- _EXERCISE BRIEF_
What is the number of lines in the data holding the word "this"? Give that number by itself.
---- RECORDS FOR THE EXERCISE
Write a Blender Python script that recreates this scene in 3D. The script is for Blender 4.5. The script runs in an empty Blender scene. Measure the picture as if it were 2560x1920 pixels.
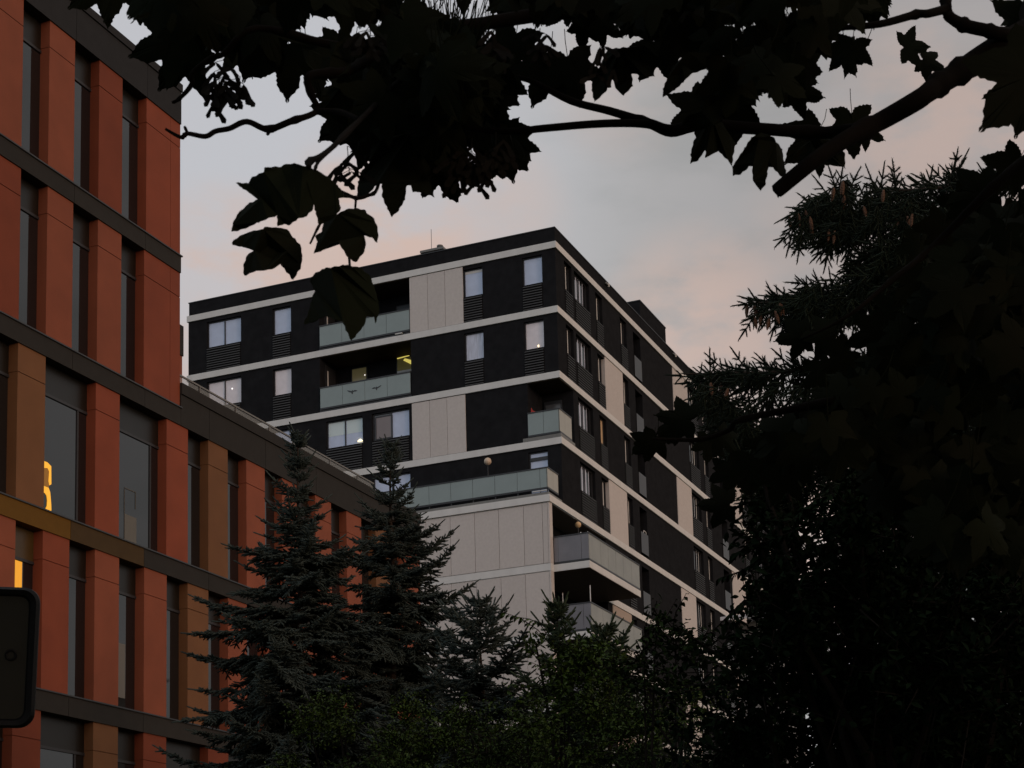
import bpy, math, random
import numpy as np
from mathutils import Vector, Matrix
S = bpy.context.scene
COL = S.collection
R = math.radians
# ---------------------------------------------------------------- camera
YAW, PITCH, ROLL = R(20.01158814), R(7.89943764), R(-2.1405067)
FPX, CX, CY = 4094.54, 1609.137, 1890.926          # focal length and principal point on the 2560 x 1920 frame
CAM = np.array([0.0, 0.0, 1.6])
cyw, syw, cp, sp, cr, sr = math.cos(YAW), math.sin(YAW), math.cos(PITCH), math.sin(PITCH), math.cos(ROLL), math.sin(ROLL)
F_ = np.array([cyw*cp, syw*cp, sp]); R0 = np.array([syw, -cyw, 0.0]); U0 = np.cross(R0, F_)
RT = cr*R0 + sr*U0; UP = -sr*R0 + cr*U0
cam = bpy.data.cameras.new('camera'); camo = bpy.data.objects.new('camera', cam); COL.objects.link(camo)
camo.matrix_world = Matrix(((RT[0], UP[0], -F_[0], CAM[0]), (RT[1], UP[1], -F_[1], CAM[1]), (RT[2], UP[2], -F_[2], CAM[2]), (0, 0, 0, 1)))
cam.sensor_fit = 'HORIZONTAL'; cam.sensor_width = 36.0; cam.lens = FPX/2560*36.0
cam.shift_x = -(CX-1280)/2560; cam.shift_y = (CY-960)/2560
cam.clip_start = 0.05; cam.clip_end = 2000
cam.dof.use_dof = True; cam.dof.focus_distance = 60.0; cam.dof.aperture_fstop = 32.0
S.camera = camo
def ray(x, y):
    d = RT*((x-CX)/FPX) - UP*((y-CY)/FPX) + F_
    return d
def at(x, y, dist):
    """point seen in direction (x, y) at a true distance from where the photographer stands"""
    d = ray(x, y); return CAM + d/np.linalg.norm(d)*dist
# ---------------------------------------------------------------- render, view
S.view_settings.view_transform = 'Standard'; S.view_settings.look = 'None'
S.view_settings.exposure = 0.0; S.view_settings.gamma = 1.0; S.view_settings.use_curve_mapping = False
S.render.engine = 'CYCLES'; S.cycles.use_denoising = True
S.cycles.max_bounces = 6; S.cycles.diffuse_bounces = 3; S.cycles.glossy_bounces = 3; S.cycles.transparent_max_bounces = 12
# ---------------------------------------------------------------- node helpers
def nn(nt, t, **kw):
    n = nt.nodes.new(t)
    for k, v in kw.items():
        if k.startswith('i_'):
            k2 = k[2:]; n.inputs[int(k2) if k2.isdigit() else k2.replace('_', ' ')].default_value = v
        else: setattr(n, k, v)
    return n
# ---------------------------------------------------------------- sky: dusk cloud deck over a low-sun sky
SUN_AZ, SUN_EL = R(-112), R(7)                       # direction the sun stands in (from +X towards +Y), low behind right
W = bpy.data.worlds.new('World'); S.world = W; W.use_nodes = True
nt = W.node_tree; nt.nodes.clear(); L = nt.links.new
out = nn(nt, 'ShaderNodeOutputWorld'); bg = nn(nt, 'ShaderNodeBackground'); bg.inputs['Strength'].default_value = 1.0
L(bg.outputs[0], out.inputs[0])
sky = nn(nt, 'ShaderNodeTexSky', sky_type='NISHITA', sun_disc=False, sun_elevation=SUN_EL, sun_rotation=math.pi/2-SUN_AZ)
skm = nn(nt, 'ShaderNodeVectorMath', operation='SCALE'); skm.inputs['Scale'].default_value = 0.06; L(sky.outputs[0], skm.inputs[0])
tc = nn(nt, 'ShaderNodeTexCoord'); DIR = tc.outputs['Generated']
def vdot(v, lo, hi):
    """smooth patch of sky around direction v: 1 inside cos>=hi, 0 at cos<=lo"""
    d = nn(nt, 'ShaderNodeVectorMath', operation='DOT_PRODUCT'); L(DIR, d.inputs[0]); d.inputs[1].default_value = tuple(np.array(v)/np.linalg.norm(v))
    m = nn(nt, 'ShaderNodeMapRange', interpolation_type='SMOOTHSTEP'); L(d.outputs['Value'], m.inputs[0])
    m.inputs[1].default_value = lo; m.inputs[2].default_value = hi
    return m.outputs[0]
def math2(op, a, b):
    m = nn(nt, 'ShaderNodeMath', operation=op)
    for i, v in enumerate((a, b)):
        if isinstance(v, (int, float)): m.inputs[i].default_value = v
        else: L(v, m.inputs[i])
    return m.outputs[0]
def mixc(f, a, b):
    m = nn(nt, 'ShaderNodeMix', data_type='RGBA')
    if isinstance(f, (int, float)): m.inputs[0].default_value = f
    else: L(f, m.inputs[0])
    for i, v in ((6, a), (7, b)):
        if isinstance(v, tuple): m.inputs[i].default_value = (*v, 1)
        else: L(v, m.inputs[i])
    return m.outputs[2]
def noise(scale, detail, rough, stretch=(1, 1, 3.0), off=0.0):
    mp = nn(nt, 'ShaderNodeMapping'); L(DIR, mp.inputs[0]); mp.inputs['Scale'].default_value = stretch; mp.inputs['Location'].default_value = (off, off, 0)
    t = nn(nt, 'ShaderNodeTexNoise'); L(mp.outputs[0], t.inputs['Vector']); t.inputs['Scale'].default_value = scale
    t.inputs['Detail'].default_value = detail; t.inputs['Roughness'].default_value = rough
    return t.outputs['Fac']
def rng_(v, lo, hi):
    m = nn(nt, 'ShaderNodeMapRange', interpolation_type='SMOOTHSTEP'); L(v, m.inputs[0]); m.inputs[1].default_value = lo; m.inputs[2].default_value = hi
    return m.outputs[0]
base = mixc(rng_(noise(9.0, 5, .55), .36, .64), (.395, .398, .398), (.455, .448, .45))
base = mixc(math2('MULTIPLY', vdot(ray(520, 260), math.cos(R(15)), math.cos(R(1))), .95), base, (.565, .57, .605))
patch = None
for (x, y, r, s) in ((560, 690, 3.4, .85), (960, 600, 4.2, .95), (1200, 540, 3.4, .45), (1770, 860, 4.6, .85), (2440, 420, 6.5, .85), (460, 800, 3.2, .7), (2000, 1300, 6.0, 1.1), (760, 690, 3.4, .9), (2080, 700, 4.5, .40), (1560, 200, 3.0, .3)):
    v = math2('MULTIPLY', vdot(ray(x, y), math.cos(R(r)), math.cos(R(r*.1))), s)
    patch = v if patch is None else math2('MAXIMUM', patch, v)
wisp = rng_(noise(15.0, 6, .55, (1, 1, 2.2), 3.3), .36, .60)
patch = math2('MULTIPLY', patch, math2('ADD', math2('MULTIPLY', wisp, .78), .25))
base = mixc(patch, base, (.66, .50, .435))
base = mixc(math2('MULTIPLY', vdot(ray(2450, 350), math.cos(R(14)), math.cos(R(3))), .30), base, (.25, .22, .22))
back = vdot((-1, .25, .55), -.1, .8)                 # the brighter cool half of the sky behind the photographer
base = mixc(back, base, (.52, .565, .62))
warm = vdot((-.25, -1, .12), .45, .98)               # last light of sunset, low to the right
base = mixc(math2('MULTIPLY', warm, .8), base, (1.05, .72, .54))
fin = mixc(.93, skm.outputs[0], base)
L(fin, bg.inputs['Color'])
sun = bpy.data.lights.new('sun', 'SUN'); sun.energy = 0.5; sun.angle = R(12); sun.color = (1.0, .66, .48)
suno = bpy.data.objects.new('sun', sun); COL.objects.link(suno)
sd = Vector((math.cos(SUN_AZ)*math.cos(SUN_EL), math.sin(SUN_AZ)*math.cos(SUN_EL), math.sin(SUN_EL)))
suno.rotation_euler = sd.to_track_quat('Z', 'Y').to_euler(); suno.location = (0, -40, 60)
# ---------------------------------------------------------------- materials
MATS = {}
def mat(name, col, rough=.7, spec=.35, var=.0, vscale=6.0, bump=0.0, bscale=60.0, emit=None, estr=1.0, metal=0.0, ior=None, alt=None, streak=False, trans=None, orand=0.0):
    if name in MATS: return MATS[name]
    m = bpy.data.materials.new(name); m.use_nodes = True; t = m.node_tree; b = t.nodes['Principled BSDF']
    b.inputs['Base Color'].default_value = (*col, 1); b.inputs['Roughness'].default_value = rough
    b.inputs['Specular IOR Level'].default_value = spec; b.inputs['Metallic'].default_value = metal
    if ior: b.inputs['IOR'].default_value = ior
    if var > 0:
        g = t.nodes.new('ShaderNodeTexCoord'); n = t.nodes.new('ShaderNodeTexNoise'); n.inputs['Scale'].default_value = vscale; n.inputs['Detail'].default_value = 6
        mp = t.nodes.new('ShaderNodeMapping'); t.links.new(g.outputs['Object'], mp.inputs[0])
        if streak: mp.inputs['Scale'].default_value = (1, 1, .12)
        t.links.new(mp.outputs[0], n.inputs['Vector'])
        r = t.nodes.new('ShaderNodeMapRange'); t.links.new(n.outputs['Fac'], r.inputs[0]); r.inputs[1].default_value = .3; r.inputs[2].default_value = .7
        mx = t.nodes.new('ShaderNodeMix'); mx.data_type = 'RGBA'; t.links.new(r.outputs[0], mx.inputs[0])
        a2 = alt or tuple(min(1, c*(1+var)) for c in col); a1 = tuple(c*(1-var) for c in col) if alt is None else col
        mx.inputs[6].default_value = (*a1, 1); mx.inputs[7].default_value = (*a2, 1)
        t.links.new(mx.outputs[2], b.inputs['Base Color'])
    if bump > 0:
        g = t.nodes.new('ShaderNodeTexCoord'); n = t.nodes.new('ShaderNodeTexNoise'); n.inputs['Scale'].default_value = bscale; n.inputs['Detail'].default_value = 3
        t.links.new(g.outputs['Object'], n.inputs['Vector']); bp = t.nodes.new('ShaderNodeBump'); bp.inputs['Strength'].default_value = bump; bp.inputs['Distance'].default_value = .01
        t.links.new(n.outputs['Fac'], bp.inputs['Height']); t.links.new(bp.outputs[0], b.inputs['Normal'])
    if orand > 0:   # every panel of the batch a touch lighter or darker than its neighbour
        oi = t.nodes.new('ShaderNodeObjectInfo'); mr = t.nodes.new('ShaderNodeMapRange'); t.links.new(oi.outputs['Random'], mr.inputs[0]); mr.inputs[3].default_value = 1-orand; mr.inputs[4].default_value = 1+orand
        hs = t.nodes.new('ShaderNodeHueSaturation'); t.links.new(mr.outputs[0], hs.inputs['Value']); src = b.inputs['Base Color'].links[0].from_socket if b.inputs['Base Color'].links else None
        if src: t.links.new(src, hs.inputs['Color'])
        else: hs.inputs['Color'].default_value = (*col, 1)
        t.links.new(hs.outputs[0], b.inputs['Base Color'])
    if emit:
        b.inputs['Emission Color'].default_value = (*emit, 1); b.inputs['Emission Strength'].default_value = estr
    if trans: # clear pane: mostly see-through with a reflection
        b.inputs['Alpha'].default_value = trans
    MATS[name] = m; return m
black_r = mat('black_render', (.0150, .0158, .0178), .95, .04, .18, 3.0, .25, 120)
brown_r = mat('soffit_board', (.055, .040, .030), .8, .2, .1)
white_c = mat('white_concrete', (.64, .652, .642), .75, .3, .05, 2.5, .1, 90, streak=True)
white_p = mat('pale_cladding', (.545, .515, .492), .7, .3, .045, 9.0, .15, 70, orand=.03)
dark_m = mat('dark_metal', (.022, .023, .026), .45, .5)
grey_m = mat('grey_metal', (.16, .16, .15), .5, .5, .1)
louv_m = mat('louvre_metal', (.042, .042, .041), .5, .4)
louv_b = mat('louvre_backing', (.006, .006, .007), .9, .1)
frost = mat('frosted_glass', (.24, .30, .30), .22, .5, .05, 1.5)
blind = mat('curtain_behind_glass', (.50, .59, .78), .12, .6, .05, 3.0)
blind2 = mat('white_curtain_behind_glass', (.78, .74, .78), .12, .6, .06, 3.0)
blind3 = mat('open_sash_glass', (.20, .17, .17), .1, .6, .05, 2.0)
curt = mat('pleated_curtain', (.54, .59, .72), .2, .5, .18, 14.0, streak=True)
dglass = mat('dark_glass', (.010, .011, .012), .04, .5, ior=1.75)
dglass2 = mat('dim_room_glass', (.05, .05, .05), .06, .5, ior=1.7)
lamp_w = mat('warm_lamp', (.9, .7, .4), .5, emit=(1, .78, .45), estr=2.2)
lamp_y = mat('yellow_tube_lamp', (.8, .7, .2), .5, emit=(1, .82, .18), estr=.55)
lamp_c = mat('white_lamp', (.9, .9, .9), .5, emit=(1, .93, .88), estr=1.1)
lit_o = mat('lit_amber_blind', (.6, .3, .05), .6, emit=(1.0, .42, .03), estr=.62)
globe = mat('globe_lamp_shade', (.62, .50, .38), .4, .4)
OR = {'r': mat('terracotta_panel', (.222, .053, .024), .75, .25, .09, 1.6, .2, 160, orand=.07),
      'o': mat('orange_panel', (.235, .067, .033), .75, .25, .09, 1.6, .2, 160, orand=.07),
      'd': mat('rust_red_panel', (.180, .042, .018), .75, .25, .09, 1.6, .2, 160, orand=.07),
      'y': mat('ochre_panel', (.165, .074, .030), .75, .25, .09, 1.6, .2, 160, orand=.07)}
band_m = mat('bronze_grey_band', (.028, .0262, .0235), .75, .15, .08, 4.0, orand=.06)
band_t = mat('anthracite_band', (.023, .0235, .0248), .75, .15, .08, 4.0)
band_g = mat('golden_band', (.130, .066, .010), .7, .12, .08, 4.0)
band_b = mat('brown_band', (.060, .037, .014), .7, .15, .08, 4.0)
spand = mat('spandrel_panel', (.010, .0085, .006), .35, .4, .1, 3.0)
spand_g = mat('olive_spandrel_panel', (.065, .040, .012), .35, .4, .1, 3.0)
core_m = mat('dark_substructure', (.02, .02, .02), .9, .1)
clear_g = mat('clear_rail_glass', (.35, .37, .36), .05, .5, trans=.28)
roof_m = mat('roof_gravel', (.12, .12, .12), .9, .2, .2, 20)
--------
---- RECORDS FOR THE EXERCISE
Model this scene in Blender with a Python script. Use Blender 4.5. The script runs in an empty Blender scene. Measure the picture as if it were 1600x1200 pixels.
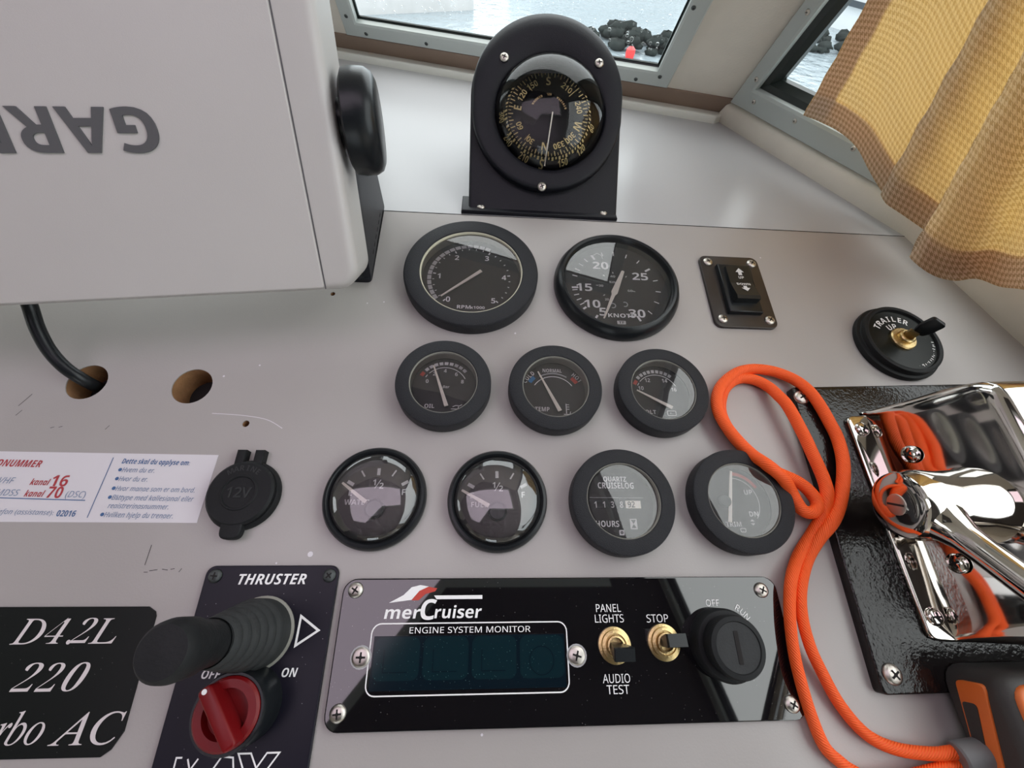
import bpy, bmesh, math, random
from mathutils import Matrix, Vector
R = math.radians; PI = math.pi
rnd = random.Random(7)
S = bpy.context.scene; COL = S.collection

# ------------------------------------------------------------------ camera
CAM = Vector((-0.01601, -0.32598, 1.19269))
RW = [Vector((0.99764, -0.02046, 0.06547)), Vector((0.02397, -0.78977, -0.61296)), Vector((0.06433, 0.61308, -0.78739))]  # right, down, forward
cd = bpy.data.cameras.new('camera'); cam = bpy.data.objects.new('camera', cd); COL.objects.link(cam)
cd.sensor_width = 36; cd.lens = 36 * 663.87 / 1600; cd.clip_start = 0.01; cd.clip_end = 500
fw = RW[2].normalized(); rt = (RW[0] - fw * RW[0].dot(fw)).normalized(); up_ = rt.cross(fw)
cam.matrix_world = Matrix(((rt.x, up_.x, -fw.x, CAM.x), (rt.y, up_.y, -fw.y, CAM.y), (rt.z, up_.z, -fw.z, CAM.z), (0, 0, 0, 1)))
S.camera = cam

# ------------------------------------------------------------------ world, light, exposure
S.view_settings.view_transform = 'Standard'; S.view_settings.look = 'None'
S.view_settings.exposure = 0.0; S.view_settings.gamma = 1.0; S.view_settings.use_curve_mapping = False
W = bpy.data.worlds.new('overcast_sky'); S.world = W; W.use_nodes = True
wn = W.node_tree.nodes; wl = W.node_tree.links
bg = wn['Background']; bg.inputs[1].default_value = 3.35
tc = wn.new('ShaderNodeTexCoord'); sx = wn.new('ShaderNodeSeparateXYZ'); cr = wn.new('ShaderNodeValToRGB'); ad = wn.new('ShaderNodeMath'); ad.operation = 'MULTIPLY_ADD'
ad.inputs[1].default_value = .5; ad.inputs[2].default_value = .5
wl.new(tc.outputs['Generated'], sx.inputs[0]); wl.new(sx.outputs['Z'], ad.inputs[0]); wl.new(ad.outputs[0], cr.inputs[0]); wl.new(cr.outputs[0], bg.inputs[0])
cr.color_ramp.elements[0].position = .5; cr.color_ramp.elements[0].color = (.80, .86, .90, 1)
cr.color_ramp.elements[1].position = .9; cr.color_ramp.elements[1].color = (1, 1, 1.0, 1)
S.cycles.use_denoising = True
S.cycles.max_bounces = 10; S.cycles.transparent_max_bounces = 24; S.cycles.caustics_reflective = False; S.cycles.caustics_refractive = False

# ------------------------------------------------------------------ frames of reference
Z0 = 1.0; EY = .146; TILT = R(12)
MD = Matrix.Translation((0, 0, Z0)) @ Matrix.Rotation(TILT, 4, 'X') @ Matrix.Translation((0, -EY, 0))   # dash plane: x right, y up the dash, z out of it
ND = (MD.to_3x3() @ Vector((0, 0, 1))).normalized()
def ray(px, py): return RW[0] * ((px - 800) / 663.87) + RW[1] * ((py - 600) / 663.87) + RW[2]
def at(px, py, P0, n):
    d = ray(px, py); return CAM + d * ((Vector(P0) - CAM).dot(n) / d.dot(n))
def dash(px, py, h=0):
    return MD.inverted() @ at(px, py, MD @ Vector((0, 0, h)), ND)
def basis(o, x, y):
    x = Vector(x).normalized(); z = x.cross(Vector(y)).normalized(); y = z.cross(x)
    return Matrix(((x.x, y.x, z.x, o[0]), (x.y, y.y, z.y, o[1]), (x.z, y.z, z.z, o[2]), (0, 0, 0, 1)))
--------
- _COMPLETE ANSWER_
2